On Compliance

Perhaps the biggest threat facing honor societies today is the proliferation of organizations with low and very flexible standards claiming to be legitimate. The problem was elaborated on in the Winter 2004 issue (see p. 2, "Psst...hey buddy: Wanna belong to an honor society?"

By making sure we are in compliance with our own rules, we will be taking a major step toward protecting the value of membership in KTA. Accordingly, we are reminding advisers of the rules and will be checking on as many chapters as we can to be sure we are in compliance. We expect that most instances of non-compliance are the result of mistaken interpretations of the rules, or poor instructions passed along from retiring adviser to successor, or poor communication between adviser and the staff member who compiles a list of initiates.

Chapters found to be systematically and purposefully in non-compliance will face penalties ranging from probation, censure or revocation of the charter.

The most common areas of non-compliance seem to be the following:

  1. Inducting more than just the upper 10% by failing to count students inducted in the previous year in the upper 10% of the senior class.
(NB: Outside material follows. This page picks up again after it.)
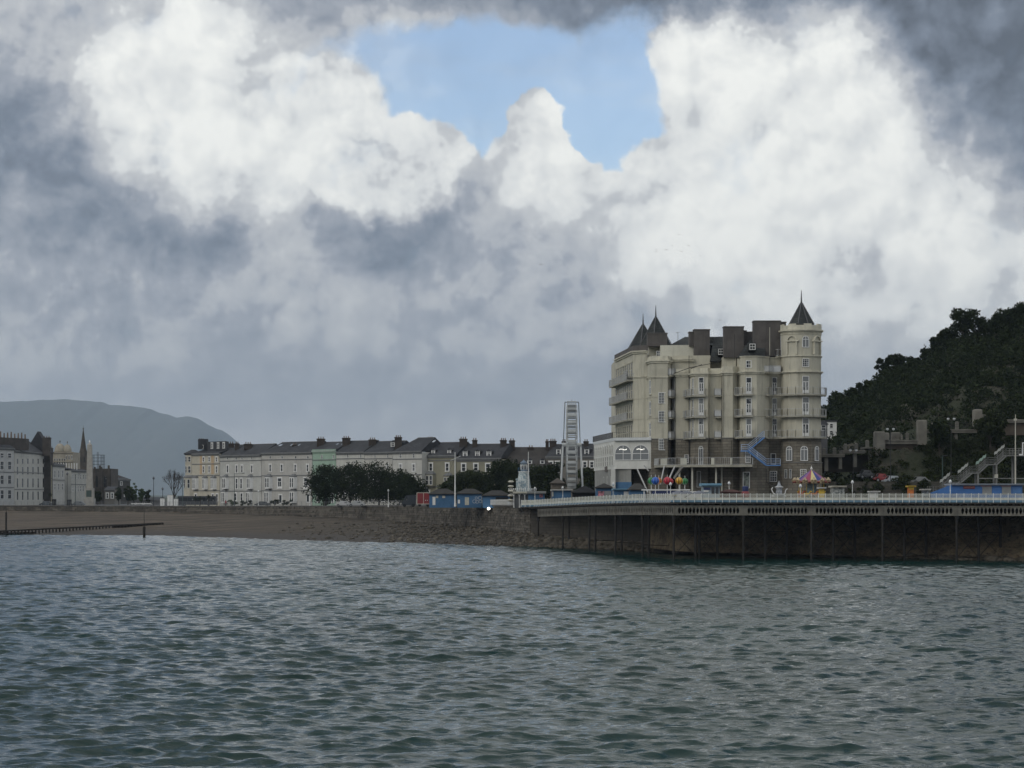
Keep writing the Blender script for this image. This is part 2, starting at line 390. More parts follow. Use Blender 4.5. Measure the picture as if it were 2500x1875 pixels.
def build_beach():
    px = np.linspace(-480, 3100, 520); k = np.linspace(-0.35, 1.03, 90)
    sd = np.interp(px, *SHORE); wd = np.interp(px, WALL_X, WALL_D); wb = np.interp(px, WALL_X, WALL_B)
    D = sd[None, :]+(wd-sd)[None, :]*k[:, None]; X = (px-CX)[None, :]*D/F
    kk = np.clip(k, 0, 1)[:, None]
    Z = wb[None, :]*kk**0.85+np.minimum(k, 0)[:, None]*6
    Z = Z+(fbm(X*.10, D*.28, 5, 2)-.48)*0.55*np.clip(k[:, None]*6+.35, 0, 1)+(fbm(X*.5, D*.7, 4, 9)-.48)*0.35*np.clip((X+40)/40, 0.1, 1)
    me = np_mesh('beach', np.stack([X, D, Z], -1).reshape(-1, 3), grid_faces(90, 520), beach_mat(), True)
    tag(mesh_obj('beach', me), 'brown sand and shingle beach', kind='structure')
build_beach()
def rock_mat(name, c1, c2, dark=(.012, .010, .009), green=0.0):
    m = bpy.data.materials.new(name); m.use_nodes = True; nt = m.node_tree; b = nt.nodes['Principled BSDF']
    geo = nt.nodes.new('ShaderNodeNewGeometry'); P = geo.outputs['Position']
    n = V_(nt, noise(nt, P, 0.35, 7, 0.7).outputs[0]); n2 = V_(nt, noise(nt, P, 1.8, 5, 0.65, .6).outputs[0])
    c = mixc(nt, n.smooth(.35, .65, 0, 1), c1, c2); c = mixc(nt, n2.smooth(.50, .30, 0, .9), c, dark)
    if green: c = mixc(nt, V_(nt, noise(nt, P, .12, 5, .6).outputs[0]).smooth(.42, .56, 0, green), c, (.022, .030, .010))
    nt.links.new(c, b.inputs['Base Color']); b.inputs['Roughness'].default_value = .95
    bp = node(nt, 'ShaderNodeBump', {'Height': n2+n, 'Distance': 0.45}); nt.links.new(bp.outputs[0], b.inputs['Normal'])
    return m
def build_cliff():
    px = np.linspace(1286, 3100, 620); k = np.linspace(0, 1, 46)
    wd = np.interp(px, WALL_X, WALL_D); wb = np.interp(px, WALL_X, WALL_B)-.6; wt = np.interp(px, WALL_X, WALL_T)
    x = (px-CX)*wd/F
    h = k[:, None]; Z = wb[None, :]+(wt-wb)[None, :]*h
    rock = np.clip((px-1560)/120, 0.05, 1)[None, :]
    lean = (1-h)**1.2*9.0*rock*np.clip((px-1280)/300, .2, 1)[None, :]
    rel = (fbm(x[None, :]*.22, Z*.40, 5, 21)-.45)*4.2*rock*(1-h*.75)+(fbm(x[None, :]*1.1, Z*1.5, 4, 25)-.45)*1.1*rock*(1-h*.6)
    D = wd[None, :]-lean-rel*np.minimum(1, (1-h)*8)
    X = (px-CX)[None, :]*D/F
    cut = int(np.searchsorted(px, 1585)); P3 = np.stack([X, D, Z], -1)
    wm_ = masonry('retaining stone', (.075, .064, .050), (.05, .043, .034), (.028, .024, .020), 1.3, .55, .10)
    wme = np_mesh('retaining_wall', P3[:, :cut+1].reshape(-1, 3), grid_faces(46, cut+1), wm_)
    tag(mesh_obj('retaining_wall', wme), 'dark stained stone retaining wall under the shore end of the pier', kind='structure')
    me = np_mesh('cliff', P3[:, cut:].reshape(-1, 3), grid_faces(46, 620-cut), rock_mat('cliff rock', (.10, .078, .050), (.25, .195, .125)), False)
    tag(mesh_obj('cliff', me), 'dark brown rock face under the pier', kind='structure')
build_cliff()
def build_ground():
    px = np.concatenate([np.linspace(-500, 3200, 160)]); k = np.array([0, .5, 4, 20, 60, 120, 400])
    wd = np.interp(px, WALL_X, WALL_D); wt = np.interp(px, WALL_X, WALL_T)
    D = wd[None, :]+k[:, None]; X = (px-CX)[None, :]*(wd[None, :]+k[:, None])/F; Z = np.repeat(wt[None, :], len(k), 0)
    me = np_mesh('promenade', np.stack([X, D, Z], -1).reshape(-1, 3), grid_faces(len(k), len(px)), mat('asphalt', (.07, .07, .072), .9, .1, .3), True)
    tag(mesh_obj('promenade', me), 'grey promenade and road along the seafront', kind='structure')
    g = MB(); g.add([(-9000, 640, 5.2), (9000, 640, 5.2), (9000, 19000, 5.2), (-9000, 19000, 5.2)], [(0, 1, 2, 3)])
    tag(g.build('ground', mat('grass ground', (.05, .06, .03), .95, .2, .02)), 'low ground behind the town', kind='structure')
build_ground()
def build_mountain():
    D0 = 15000.0
    rx = [-900, -500, 0, 160, 250, 268, 300, 340, 368, 378, 410, 432, 455, 482, 505, 525, 550, 590, 640, 760, 900]
    ry = [1010, 992, 981, 975, 981, 988, 989, 995, 999, 1006, 1012, 1019, 1015, 1021, 1036, 1052, 1078, 1112, 1150, 1195, 1210]
    px = np.linspace(-900, 900, 500); ridge = np.interp(px, rx, ry)+(fbm(px*.03, px*0, 4, 3)-.48)*5
    k = np.linspace(-1, 1, 120)
    top = EYE-(ridge-HY)*D0/F
    X = (px-CX)*D0/F
    K = k[:, None]; Y = D0+K*2700
    prof = np.where(K < 0, (1-np.abs(K)**1.25), (1-K**2))
    gul = (fbm(X[None, :]*.0021+K*1.5, K*3+X[None, :]*.00056, 6, 8)-.48)*420*(1-np.abs(K))*np.minimum(1, np.abs(K)*1.6)
    Z = 5+(top-5)[None, :]*prof+gul
    me = np_mesh('mountain', np.stack([np.repeat(X[None, :], 120, 0), np.repeat(Y, 500, 1), Z], -1).reshape(-1, 3), grid_faces(120, 500), rock_mat('mountain slope', (.025, .04, .03), (.20, .20, .18), (.02, .03, .025)), True)
    tag(mesh_obj('mountain', me), 'flat topped mountain fading into blue haze', kind='structure')
build_mountain()
def build_haze():
    m = bpy.data.materials.new('air'); m.use_nodes = True; nt = m.node_tree; nt.nodes.clear()
    v = node(nt, 'ShaderNodeVolumePrincipled', {'Color': (.66, .82, 1.0, 1), 'Density': 0.00006, 'Anisotropy': 0.3})
    o = nt.nodes.new('ShaderNodeOutputMaterial'); nt.links.new(v.outputs[0], o.inputs['Volume'])
    b = MB().box(-8000, 8000, -700, 18000, -4, 880)
    ob = b.build('haze', m); tag(ob, 'thin blue evening haze over the bay', kind='stuff')
HAZE = True
if HAZE: build_haze()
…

If you have 223 seniors you can induct 22, but if 18 of the top 22 were initiated as juniors, you can induct only the remaining 4. Students must rank in the top 10%.
  2. Inducting more than just the upper 10% by replacing students who decline the invitation with the next highest ranked students on the list. Students must rank in the top 10%.
  3. Inducting students from non-journalism/mass comm majors from other departments within the same communication unit (e.g., interpersonal communication majors in a college of communication). Non-j/mc majors are eligible only if the administrative structure is such that the j/mc head reports to the same dean or director as the other departments within the college. Non-majors must meet all of the other requirements for membership, including the nine semester hours of professional j/mc courses (see 4-c of the Membership Requirement document). With rare exception, courses meeting this requirement will be taught by the j/mc unit. In most cases individual inspection of non-j/mc majors will required to verify that the professional course requirement has been met.
  4. Inducting non-qualified masters students. The Constitution (Art. III 1-3-e) was amended August, 2007 to clarify graduate student eligibility. Masters students must rank in the top 10% of those who have completed the equivalent of two semesters of full-time coursework in their graduate degree programs. Doctoral students must have received no more than two course grades of B in their Ph.D. program, with A grades in all other courses, and must have completed all requirements for the degree but dissertation (ABD).